▶ **WHAT YOU WILL DO**
Word for word, copy all the data and drop the pictures.

▶ **PROVIDED MATERIAL**
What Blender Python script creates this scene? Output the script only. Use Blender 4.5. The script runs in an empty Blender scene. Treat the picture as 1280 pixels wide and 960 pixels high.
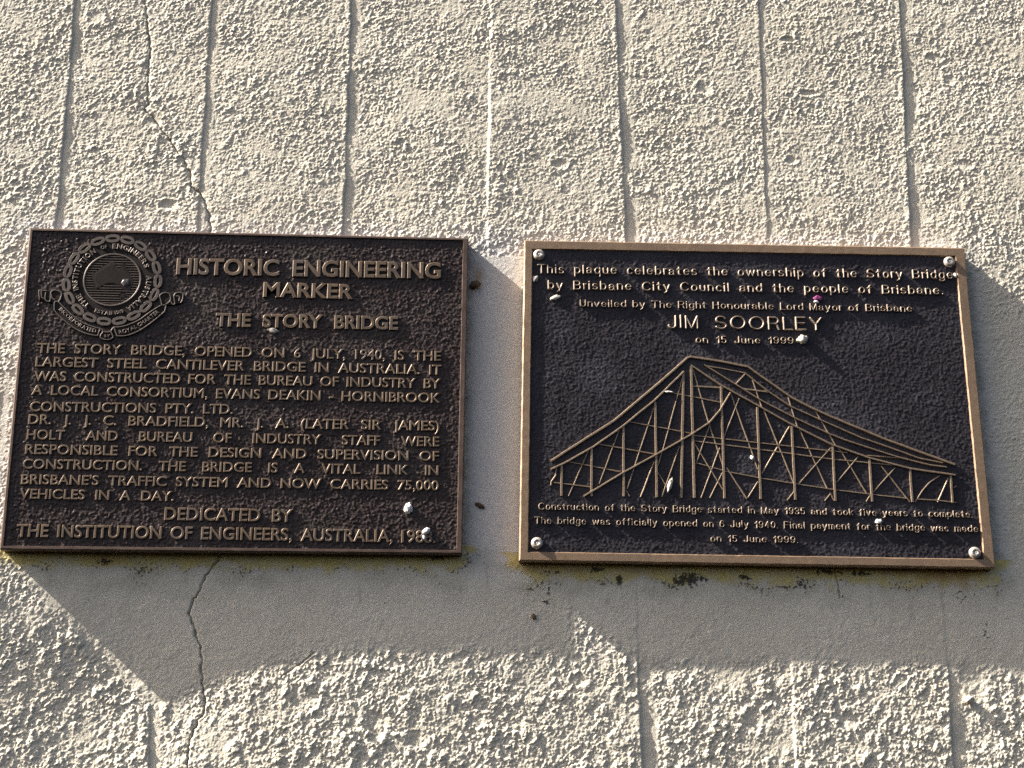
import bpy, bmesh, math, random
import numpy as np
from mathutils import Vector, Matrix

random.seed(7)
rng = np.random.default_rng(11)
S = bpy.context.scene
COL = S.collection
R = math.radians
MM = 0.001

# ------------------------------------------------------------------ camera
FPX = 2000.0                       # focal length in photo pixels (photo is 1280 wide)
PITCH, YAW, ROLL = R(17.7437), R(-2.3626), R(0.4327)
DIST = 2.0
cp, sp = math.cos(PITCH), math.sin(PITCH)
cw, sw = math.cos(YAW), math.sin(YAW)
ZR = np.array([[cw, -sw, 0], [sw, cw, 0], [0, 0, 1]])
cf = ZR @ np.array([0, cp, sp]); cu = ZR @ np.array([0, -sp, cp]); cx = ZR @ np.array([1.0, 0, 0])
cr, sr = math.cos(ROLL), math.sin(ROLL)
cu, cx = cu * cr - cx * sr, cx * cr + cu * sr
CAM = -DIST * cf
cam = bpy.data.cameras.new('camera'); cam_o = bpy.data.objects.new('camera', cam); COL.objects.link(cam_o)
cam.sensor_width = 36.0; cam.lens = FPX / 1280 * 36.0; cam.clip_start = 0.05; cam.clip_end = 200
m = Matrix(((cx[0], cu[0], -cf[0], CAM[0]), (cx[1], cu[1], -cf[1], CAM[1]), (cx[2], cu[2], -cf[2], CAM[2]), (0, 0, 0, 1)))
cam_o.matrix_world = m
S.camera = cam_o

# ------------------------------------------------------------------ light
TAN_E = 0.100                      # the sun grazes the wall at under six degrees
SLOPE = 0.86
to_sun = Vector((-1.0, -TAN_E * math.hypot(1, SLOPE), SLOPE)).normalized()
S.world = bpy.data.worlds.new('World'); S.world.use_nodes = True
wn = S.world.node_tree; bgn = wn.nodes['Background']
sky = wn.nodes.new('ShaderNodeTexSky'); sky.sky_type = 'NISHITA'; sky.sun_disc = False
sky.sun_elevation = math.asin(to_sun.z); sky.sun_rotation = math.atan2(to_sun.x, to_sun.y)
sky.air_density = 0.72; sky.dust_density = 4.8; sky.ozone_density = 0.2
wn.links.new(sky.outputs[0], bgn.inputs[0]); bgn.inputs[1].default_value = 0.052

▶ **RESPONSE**
What Blender Python script creates this scene? Output the script only. Use Blender 4.5. The script runs in an empty Blender scene. Treat the picture as 1280 pixels wide and 960 pixels high.
import bpy, bmesh, math, random
import numpy as np
from mathutils import Vector, Matrix

random.seed(7)
rng = np.random.default_rng(11)
S = bpy.context.scene
COL = S.collection
R = math.radians
MM = 0.001

# ------------------------------------------------------------------ camera
FPX = 2000.0                       # focal length in photo pixels (photo is 1280 wide)
PITCH, YAW, ROLL = R(17.7437), R(-2.3626), R(0.4327)
DIST = 2.0
cp, sp = math.cos(PITCH), math.sin(PITCH)
cw, sw = math.cos(YAW), math.sin(YAW)
ZR = np.array([[cw, -sw, 0], [sw, cw, 0], [0, 0, 1]])
cf = ZR @ np.array([0, cp, sp]); cu = ZR @ np.array([0, -sp, cp]); cx = ZR @ np.array([1.0, 0, 0])
cr, sr = math.cos(ROLL), math.sin(ROLL)
cu, cx = cu * cr - cx * sr, cx * cr + cu * sr
CAM = -DIST * cf
cam = bpy.data.cameras.new('camera'); cam_o = bpy.data.objects.new('camera', cam); COL.objects.link(cam_o)
cam.sensor_width = 36.0; cam.lens = FPX / 1280 * 36.0; cam.clip_start = 0.05; cam.clip_end = 200
m = Matrix(((cx[0], cu[0], -cf[0], CAM[0]), (cx[1], cu[1], -cf[1], CAM[1]), (cx[2], cu[2], -cf[2], CAM[2]), (0, 0, 0, 1)))
cam_o.matrix_world = m
S.camera = cam_o

# ------------------------------------------------------------------ light
TAN_E = 0.100                      # the sun grazes the wall at under six degrees
SLOPE = 0.86
to_sun = Vector((-1.0, -TAN_E * math.hypot(1, SLOPE), SLOPE)).normalized()
S.world = bpy.data.worlds.new('World'); S.world.use_nodes = True
wn = S.world.node_tree; bgn = wn.nodes['Background']
sky = wn.nodes.new('ShaderNodeTexSky'); sky.sky_type = 'NISHITA'; sky.sun_disc = False
sky.sun_elevation = math.asin(to_sun.z); sky.sun_rotation = math.atan2(to_sun.x, to_sun.y)
sky.air_density = 0.72; sky.dust_density = 4.8; sky.ozone_density = 0.2
wn.links.new(sky.outputs[0], bgn.inputs[0]); bgn.inputs[1].default_value = 0.052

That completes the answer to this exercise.